E ancora la sua gente lo difende.
Anche chi è danneggiato dall’utopia di quest’uomo incontenibile, che
«si è inventato l’accoglienza prima degli Sprar». Anche chi sta proprio
dall’altra parte. Fernando il fruttivendolo dice «sono fascista» e fa il
saluto romano: «Ho tremila euro di bonus che mi devono pagare»,
mormora, «io davo frutta e verdura vere alle signore immigrate».
Preoccupato? «No, ho fiducia nel sindaco, hanno fatto male ad
arrestarlo, qualcuno mi pagherà». I bonus sono diventati carta straccia
quando la prefettura ha stretto i cordoni dei finanziamenti (dopo
accertamenti contraddittori sul sistema Riace). Mimì allora ha appeso la
sciarpa tricolore a un chiodo del Villaggio Globale e s’è messo a fare
sciopero della fame. Era agosto. Già si capiva che le cose si stavano
mettendo male, i laboratori erano chiusi da un pezzo, il lavoro una
mezza chimera.
Il clima cambiato
Eppure fino a sera salgono
quassù ex sindaci d’ogni colore politico a portare solidarietà, sabato
prossimo faranno una manifestazione. «Il clima era già cambiato con
Minniti», dice Domenico Vestito, sindaco di Marina di Gioiosa finché non
gli hanno sciolto il Comune per mafia, «mi aspettavo che succedesse».
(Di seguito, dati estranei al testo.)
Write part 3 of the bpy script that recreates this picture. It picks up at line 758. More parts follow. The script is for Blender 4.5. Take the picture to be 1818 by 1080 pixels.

«In Calabria se uno fa una cosa buona arriva la ‘ndrangheta o la
repressione», sbotta ribelle Ilario Ammendolia, ex sindaco di Caulonia,
un figlio coinvolto nell’inchiesta: «Pure io mi aspettavo che
succedesse». Tutti se l’aspettavano. Tranne Mimì, forse. «Sono un
fuorilegge!», proclamava nelle intercettazioni. Ma la legge da cui si
chiamava fuori, per lui, doveva valere meno dei soldi del Monopoli.